Ein Vergleich der beiden Staaten gestalte sich als recht schwierig. Ein großer Nachteil des Irans ist Shadis Meinung nach, dass Frauen wegen der Regierung ein Kopftuch tragen müssen. Dort sind die Frauen auch rechtlich nicht gleichberechtigt. Shadi geht sogar so weit und erzählt, im Iran seien die Frauen nur die Hälfte eines Mannes wert. Andersherum seien die persischen Frauen gerade durch ihre Unterdrückung eine starke Gemeinschaft.

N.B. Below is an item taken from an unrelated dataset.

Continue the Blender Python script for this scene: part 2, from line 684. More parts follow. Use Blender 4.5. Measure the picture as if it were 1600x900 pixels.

Shadi würde nicht sagen, dass das Leben hier in Deutschland und im Iran verschieden ist. Sie ist der Meinung, wenn man sich mit seiner eigenen Einstellung einen Gesellschaftskreis aussuchen kann, in dem man sich wohlfühlt, dass dann der Unterschied zwischen dem Leben in Deutschland und dem im Iran nicht groß ist. Große Zukunftspläne hat Shadi nicht. Sie betont jedoch häufig in unserem Gespräch, dass das Leben weitergeht und man nicht immer zurückschauen sollte. Ein Traum von ihr wäre aber, vielleicht irgendwann nach Australien zu ziehen.

Die Glocke der Eingangstür klingelt erneut, ein Briefträger betritt das Studio und ich verabschiede mich von Shadi.